(Problem to work on) Look through the material below and give the number of lines holding "Blender", with no other words.

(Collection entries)
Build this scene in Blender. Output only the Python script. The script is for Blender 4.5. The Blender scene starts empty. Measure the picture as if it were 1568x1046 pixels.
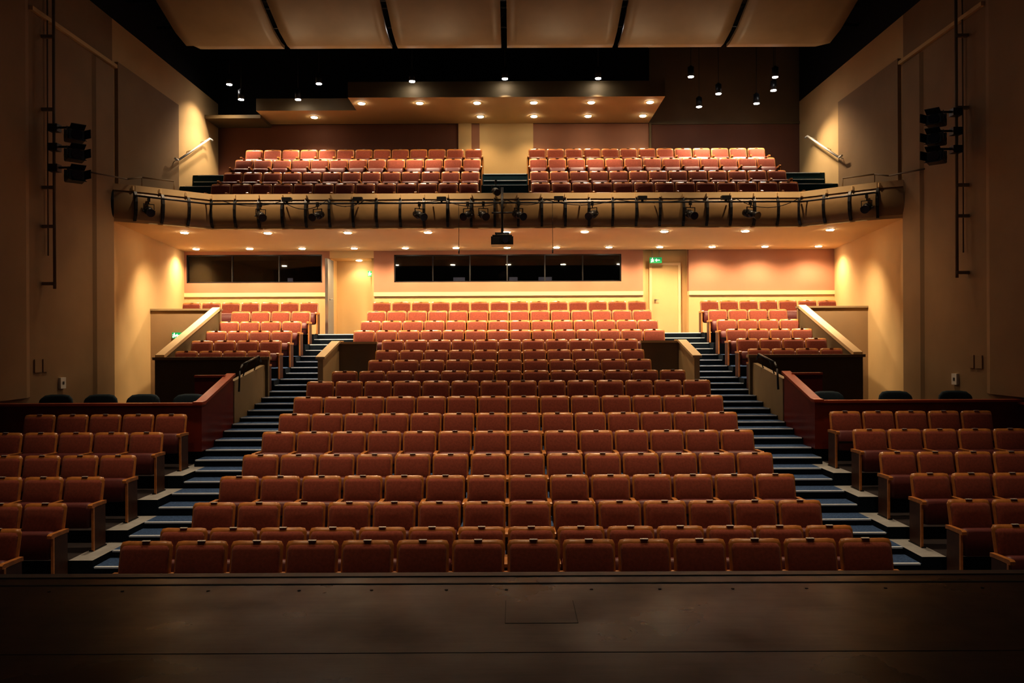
import bpy, bmesh, math, random
from mathutils import Vector, Matrix
random.seed(4)
scene = bpy.context.scene
try:
    scene.view_settings.view_transform = 'Standard'
    scene.view_settings.look = 'Medium High Contrast'
except Exception as e: print(e)

# ------------------------------------------------------------ materials
MATS = {}
def mat(name, col, rough=0.6, spec=0.5, metal=0.0, noise=0.0, nscale=8.0, bump=0.0, bscale=60.0, col2=None, emit=None, estr=0.0, sheen=0.0, coat=0.0):
    m = bpy.data.materials.new(name); m.use_nodes = True
    nt = m.node_tree; b = nt.nodes['Principled BSDF']
    b.inputs['Base Color'].default_value = (*col, 1)
    b.inputs['Roughness'].default_value = rough
    b.inputs['Specular IOR Level'].default_value = spec
    b.inputs['Metallic'].default_value = metal
    if sheen: b.inputs['Sheen Weight'].default_value = sheen
    if coat: b.inputs['Coat Weight'].default_value = coat
    if emit:
        b.inputs['Emission Color'].default_value = (*emit, 1)
        b.inputs['Emission Strength'].default_value = estr
    tc = nt.nodes.new('ShaderNodeTexCoord')
    if noise > 0 or col2:
        n = nt.nodes.new('ShaderNodeTexNoise'); n.inputs['Scale'].default_value = nscale
        n.inputs['Detail'].default_value = 5
        nt.links.new(tc.outputs['Object'], n.inputs['Vector'])
        r = nt.nodes.new('ShaderNodeValToRGB')
        r.color_ramp.elements[0].position = 0.3; r.color_ramp.elements[1].position = 0.7
        c2 = col2 if col2 else tuple(c*(1-noise) for c in col)
        r.color_ramp.elements[0].color = (*c2, 1)
        r.color_ramp.elements[1].color = (*col, 1)
        nt.links.new(n.outputs['Fac'], r.inputs['Fac'])
        nt.links.new(r.outputs['Color'], b.inputs['Base Color'])
    if bump > 0:
        n2 = nt.nodes.new('ShaderNodeTexNoise'); n2.inputs['Scale'].default_value = bscale
        nt.links.new(tc.outputs['Object'], n2.inputs['Vector'])
        bp = nt.nodes.new('ShaderNodeBump'); bp.inputs['Strength'].default_value = bump
        bp.inputs['Distance'].default_value = 0.01
        nt.links.new(n2.outputs['Fac'], bp.inputs['Height'])
        nt.links.new(bp.outputs['Normal'], b.inputs['Normal'])
    MATS[name] = m
    return m

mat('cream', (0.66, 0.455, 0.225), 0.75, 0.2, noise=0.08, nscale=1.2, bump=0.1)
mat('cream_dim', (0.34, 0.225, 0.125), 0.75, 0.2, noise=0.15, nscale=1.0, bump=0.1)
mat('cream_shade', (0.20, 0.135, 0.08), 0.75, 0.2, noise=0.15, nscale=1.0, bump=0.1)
mat('soffit', (0.76, 0.53, 0.27), 0.7, 0.2, noise=0.04, nscale=1.0)
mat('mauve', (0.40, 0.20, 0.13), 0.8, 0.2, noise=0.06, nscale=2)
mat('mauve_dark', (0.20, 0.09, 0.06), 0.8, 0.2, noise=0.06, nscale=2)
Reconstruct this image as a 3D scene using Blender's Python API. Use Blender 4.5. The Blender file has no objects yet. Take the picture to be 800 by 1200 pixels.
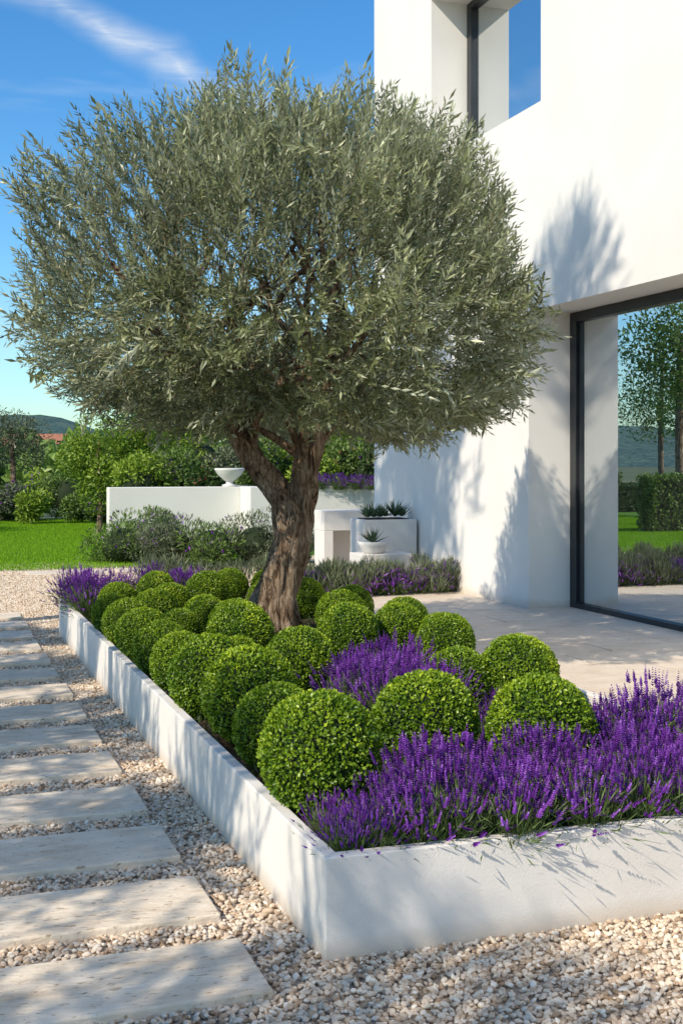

(Solution to this task) 2